WHAT IS NEEDED -> Only the lines from the start of the data to the line containing "PI = math.pi", both included, should be output, exactly and without pictures.

GIVEN DATA ->
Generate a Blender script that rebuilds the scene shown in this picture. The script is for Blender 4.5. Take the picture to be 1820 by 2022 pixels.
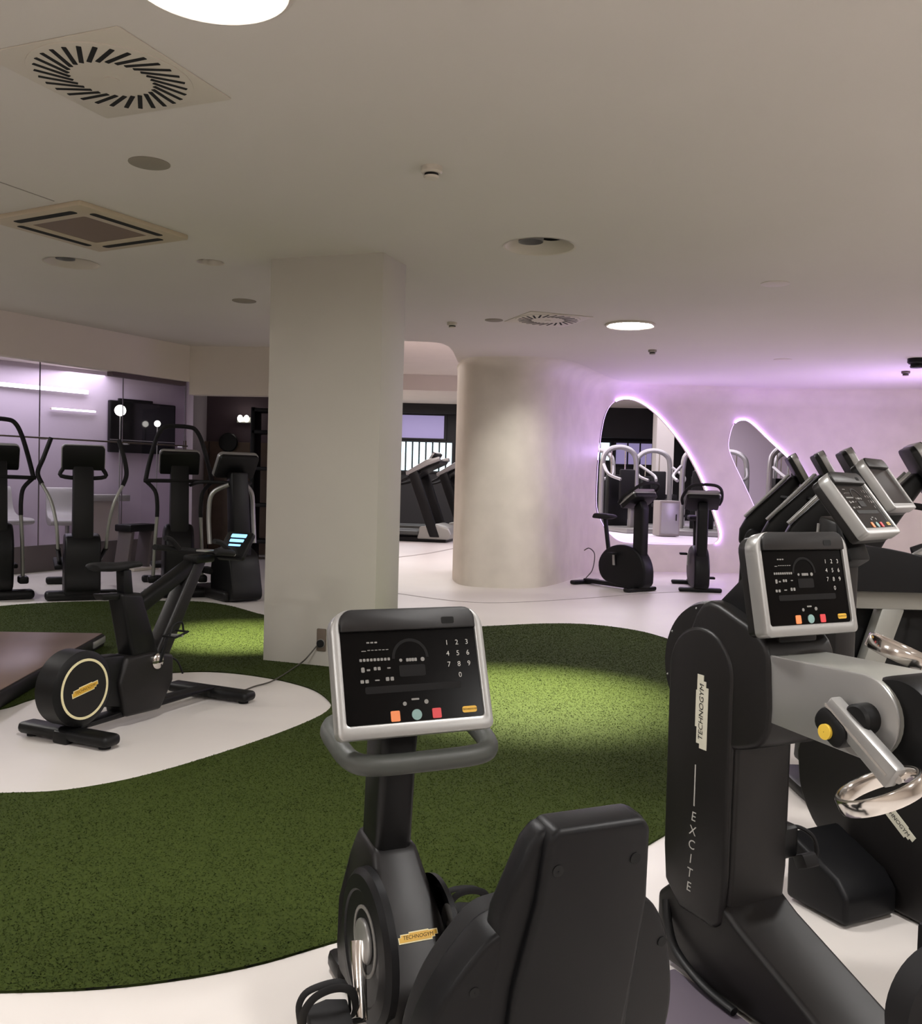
import bpy, bmesh, math, random
import numpy as np
from mathutils import Vector, Matrix
from mathutils.geometry import delaunay_2d_cdt

random.seed(4)
for o in list(bpy.data.objects):
    bpy.data.objects.remove(o)
sc = bpy.context.scene
C = sc.collection
PI = math.pi

# ------------------------------------------------------------------ camera
CAM_H, PITCH, ROLL = 1.40, math.radians(1.95), 0.027
cd = bpy.data.cameras.new('camera')
cam = bpy.data.objects.new('camera', cd)
C.objects.link(cam)
fw = Vector((0, math.cos(PITCH), -math.sin(PITCH)))
r0 = Vector((1, 0, 0)); u0 = r0.cross(fw)
rv = math.cos(ROLL) * r0 + math.sin(ROLL) * u0
uv = -math.sin(ROLL) * r0 + math.cos(ROLL) * u0
cam.matrix_world = Matrix(((rv.x, uv.x, -fw.x, 0), (rv.y, uv.y, -fw.y, 0), (rv.z, uv.z, -fw.z, CAM_H), (0, 0, 0, 1)))
cd.sensor_fit = 'VERTICAL'
cd.sensor_height = 24.0
cd.lens = 24.0 * 1850.0 / 2022.0
cd.clip_start = 0.05
sc.camera = cam

# ------------------------------------------------------------------ world, lights, exposure
wd = bpy.data.worlds.new('world'); sc.world = wd; wd.use_nodes = True
wd.node_tree.nodes['Background'].inputs[0].default_value = (0.9, 0.85, 0.8, 1)
wd.node_tree.nodes['Background'].inputs[1].default_value = 0.02
vs = sc.view_settings
vs.view_transform = 'Standard'; vs.look = 'None'; vs.gamma = 1.0; vs.exposure = 0.0
try: vs.use_curve_mapping = False
except Exception: pass
sc.cycles.use_denoising = True
sc.cycles.max_bounces = 10
sc.cycles.diffuse_bounces = 5
sc.cycles.sample_clamp_indirect = 6.0

LAMP_STRENGTH = 122.0
WARM = (1.0, 0.965, 0.90)

def spot(name, loc, aim, power, ang, blend=0.6, col=WARM, rad=0.04):
    l = bpy.data.lights.new(name, 'SPOT'); l.energy = power; l.spot_size = math.radians(ang); l.spot_blend = blend
    l.color = col; l.shadow_soft_size = rad
    o = bpy.data.objects.new(name, l); C.objects.link(o); o.location = loc
    o.rotation_euler = (Vector(aim) - Vector(loc)).to_track_quat('-Z', 'Y').to_euler()
    return o

def area(name, loc, aim, power, sx, sy, col=(1, 1, 1)):
    l = bpy.data.lights.new(name, 'AREA'); l.shape = 'RECTANGLE'; l.size = sx; l.size_y = sy; l.energy = power; l.color = col
    o = bpy.data.objects.new(name, l); C.objects.link(o); o.location = loc
    o.rotation_euler = (Vector(aim) - Vector(loc)).to_track_quat('-Z', 'Y').to_euler()
    return o

PURPLE = (0.62, 0.42, 1.0)
spot('turf_spot', (0.485, 6.43, 2.96), (0.45, 6.05, 0), 3300, 46, 1.0, (1.0, 0.94, 0.78))
spot('turf_spot', (-1.95, 7.15, 2.96), (-1.85, 8.0, 0), 3500, 36, 1.0, (1.0, 0.94, 0.78))
spot('column_spot', (0.80, 10.2, 2.96), (1.0, 12.4, 1.1), 120, 56, 0.9)
spot('column_spot', (-0.6, 12.0, 2.96), (-0.55, 12.6, 0), 60, 50, 0.8)
# light beyond the setting in view: the far hall, the glass room; unseen purple fills added for the ceiling
area('far_hall_light', (-0.3, 16.0, 3.85), (-0.3, 16.0, 0), 190, 3.0, 5.0, (1, 0.93, 0.92))
area('far_hall_light', (4.0, 20.0, 3.4), (4.0, 20.0, 0), 260, 5.0, 5.0, (0.93, 0.84, 1))
area('far_hall_light', (-1.0, 25.0, 3.45), (-1.0, 25.0, 0), 160, 3.0, 2.0, (1, 0.95, 0.95))
o_ = area('glass_room_light', (-6.35, 13.45, 2.93), (-6.35, 13.45, 0), 50, 0.7, 3.6, (0.90, 0.82, 1.0)); o_.rotation_euler = (0, 0, math.radians(-23.6))
area('purple_ceiling_fill', (6.3, 12.6, 1.5), (4.6, 13.4, 3.0), 62, 0.6, 2.2, PURPLE)
area('purple_ceiling_fill', (3.1, 14.6, 1.9), (3.0, 13.0, 3.0), 12, 2.2, 0.2, PURPLE)

# ------------------------------------------------------------------ materials
def lin(c):
    return tuple(((x / 255) / 12.92 if x / 255 <= 0.04045 else ((x / 255 + 0.055) / 1.055) ** 2.4) for x in c)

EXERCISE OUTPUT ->
Generate a Blender script that rebuilds the scene shown in this picture. The script is for Blender 4.5. Take the picture to be 1820 by 2022 pixels.
import bpy, bmesh, math, random
import numpy as np
from mathutils import Vector, Matrix
from mathutils.geometry import delaunay_2d_cdt

random.seed(4)
for o in list(bpy.data.objects):
    bpy.data.objects.remove(o)
sc = bpy.context.scene
C = sc.collection
PI = math.pi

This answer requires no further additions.